Almanya Dışişleri Baerbock, iki devletli çözüm üzerine düşünmek gerektiğini belirterek “Belki özellikle de kamuoyu önünde değil. Küçük dairler içinde. Güven kazanmak, diğerinin sıkıntısını görmeye hazır olmak (için). Özellikle Almanya, açıkça İsrail’in yanında yer aldığı ve Arap ülkeleri arasında güven gördüğü için köprü kurucu olarak hareket edebilir.” değerlendirmesinde bulundu.
Baerbock, Almanya’nın dünyadaki rolüne ilişkin sorumluluğunu aktif bir şekilde kabul etmesi gerektiğini kaydetti.
Kilometrelerce uzakta olan krizlerin Almanya’daki topluma da yansıdığına işaret eden Baerbock, okul ve sokaklardaki öfke ve üzüntünün nefrete dönüşmemesi uyarısında bulundu.
???????Baerbock, demokrasilerde herkesin görüşünü söyleme hakkı bulunduğunu belirterek “Ancak antisemit nefret ve İsrail karşıtı kışkırtma bir görüş değildir. Almanya’da yaşayan ve İsrail’in var olma hakkını sorgulayan herkes sert direncimizle karşılaşır, tüm sonuçlarıyla.” dedi.
Müslüman karşıtlığına mücadele edilmesi gerektiğine işaret eden Baerbock, “Müslümanların veya Müslüman kökenlilerden genel olarak şüphe duyulması, hatta onlara karşı kışkırtmalara da aynı şekilde uyarıda bulunuyorum. Tam da bu günlerde sadece Müslüman karşıtı ırkçılığa karşı ayağı kalkmakla kalmamamız gerektiğini, Müslüman karşıtı ırkçılığa karşı ayağa kalkmanın demokrasimizi güçlü kıldığını net bir şekilde ifade etmemiz gerekir.” değerlendirmesinde bulundu.
Toplantıya katılan Litvanya Dışişleri Bakanı Gabrielius Landsbergis de dünyanın çoklu krizlerin içinde bulunduğunu belirterek Rusya-Ukrayna savaşına ilişkin değerlendirmede bulundu.
Rusya’nın Batı ile savaşta olduğunu savunan Landsbergis, “Savaş coğrafi olarak Ukrayna’da olsa da bu bizim savaşımız.
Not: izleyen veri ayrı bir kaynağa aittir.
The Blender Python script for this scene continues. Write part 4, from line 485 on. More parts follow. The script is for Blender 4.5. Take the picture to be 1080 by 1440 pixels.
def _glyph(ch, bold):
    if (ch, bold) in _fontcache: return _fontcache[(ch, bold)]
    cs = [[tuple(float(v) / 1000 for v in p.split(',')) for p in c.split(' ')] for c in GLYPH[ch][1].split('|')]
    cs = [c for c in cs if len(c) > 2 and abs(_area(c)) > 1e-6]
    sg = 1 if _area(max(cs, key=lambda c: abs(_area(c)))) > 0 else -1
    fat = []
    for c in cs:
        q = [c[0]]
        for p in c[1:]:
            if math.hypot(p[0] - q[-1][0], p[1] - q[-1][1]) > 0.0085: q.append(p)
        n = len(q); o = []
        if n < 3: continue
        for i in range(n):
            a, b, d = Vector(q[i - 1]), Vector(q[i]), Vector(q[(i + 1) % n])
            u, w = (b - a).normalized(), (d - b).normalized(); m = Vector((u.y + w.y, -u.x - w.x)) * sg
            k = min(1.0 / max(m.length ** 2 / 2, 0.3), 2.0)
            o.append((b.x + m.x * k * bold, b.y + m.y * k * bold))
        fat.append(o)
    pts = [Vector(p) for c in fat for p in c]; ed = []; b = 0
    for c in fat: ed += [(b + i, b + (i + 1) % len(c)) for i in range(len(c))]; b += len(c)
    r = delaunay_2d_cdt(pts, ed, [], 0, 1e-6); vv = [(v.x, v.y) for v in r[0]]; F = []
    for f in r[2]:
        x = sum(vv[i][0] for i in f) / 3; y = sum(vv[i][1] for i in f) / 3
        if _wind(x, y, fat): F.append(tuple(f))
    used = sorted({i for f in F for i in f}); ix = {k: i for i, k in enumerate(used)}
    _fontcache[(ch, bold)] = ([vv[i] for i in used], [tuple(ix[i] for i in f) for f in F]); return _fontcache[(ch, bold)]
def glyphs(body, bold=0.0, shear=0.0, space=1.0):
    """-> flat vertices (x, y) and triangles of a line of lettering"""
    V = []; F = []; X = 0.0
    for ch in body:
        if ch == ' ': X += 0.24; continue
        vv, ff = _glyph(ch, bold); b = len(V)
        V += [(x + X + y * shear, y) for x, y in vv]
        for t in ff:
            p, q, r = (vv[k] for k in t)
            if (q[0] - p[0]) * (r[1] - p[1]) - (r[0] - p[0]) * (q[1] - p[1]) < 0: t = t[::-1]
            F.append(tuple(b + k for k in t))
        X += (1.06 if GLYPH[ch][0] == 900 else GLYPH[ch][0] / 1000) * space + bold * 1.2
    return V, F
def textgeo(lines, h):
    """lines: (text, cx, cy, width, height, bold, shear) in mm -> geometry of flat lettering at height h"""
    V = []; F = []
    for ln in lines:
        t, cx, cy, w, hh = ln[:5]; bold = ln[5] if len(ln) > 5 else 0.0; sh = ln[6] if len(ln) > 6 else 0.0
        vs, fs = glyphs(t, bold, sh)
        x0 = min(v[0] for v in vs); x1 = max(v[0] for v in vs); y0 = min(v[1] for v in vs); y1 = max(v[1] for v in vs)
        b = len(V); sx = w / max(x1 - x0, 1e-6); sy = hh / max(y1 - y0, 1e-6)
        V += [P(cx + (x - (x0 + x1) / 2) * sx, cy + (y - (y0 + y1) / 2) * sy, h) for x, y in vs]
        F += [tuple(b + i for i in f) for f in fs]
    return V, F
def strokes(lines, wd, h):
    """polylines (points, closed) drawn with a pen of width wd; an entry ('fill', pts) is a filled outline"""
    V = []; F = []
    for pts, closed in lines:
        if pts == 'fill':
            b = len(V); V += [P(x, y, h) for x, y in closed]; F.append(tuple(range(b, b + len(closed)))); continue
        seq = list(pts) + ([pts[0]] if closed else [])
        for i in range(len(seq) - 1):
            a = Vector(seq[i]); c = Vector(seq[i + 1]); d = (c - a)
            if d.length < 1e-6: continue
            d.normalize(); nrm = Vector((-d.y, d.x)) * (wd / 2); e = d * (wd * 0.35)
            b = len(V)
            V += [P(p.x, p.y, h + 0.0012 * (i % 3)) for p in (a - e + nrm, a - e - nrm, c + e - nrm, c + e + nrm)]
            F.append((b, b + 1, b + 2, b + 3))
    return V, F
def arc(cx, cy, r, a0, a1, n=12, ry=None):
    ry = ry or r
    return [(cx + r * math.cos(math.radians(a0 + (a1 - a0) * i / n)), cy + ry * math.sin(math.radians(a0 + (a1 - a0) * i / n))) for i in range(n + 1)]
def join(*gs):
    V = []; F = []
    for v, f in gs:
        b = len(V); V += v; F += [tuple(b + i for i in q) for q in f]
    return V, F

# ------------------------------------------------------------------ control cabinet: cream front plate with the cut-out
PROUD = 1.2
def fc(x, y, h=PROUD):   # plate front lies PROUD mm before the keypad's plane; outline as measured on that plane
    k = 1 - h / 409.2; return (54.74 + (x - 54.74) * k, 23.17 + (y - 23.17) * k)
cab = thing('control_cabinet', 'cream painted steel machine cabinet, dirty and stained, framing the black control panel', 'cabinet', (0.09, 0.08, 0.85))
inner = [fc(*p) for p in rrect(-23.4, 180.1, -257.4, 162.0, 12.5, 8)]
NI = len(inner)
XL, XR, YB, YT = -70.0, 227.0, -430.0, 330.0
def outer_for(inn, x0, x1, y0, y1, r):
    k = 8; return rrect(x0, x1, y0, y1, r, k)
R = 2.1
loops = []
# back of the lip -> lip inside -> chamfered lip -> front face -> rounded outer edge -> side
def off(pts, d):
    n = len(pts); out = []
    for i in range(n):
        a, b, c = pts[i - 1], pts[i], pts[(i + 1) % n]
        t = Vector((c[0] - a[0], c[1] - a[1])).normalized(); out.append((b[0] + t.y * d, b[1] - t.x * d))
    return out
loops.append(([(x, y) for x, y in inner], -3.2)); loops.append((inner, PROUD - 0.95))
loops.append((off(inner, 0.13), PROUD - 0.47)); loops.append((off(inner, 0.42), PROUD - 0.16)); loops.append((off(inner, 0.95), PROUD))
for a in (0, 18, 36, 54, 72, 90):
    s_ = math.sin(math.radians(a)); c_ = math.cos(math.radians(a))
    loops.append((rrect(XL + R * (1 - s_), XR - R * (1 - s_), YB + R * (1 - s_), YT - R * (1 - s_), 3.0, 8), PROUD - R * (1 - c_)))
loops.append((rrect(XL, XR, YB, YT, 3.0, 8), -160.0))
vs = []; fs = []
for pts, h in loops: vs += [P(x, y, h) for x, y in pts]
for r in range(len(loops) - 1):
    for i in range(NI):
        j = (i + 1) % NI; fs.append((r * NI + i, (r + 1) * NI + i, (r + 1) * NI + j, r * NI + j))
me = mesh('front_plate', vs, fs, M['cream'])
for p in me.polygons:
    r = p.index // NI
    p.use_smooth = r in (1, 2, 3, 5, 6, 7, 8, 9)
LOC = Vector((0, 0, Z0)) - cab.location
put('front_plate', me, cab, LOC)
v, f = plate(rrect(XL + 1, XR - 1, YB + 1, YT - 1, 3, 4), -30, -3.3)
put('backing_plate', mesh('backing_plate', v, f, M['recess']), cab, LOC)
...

Ukrayna kaybederse hepimiz kaybederiz. Getirdiği tüm sonuçlarla birlikte.” şeklinde konuştu.
Landsbergis, Ukrayna’nın sadece kendi devletini değil, Polonya’nın ve Baltık ülkelerinin sınırlarını, böylelikle Avrupa’nın güvenliğini koruduğunu ifade etmenin sembolik bir söylem olmadığını dile getirerek, 2 yıl savaştan sonra bazı ülkelerin yorgunluk göstermeye, yeni kriz ve ihtilafların Ukrayna’yı siyasi öncelikler listesinden çıkarmaya başladığını kaydetti.
Batılı ülkelerin yeterince ve zamanında destek vermesi durumunda Ukrayna’nın savaşı kazanabileceğini ifade eden Landsbergis, Ukrayna’nın savaşı kazanmasının tüm demokratik ülkeler için önemli olduğunu, bundan dolayı Ukrayna’nın Avrupa Birliği (AB) ve NATO’ya entegrasyonunun öncelikli hedef olması gerektiğini savundu.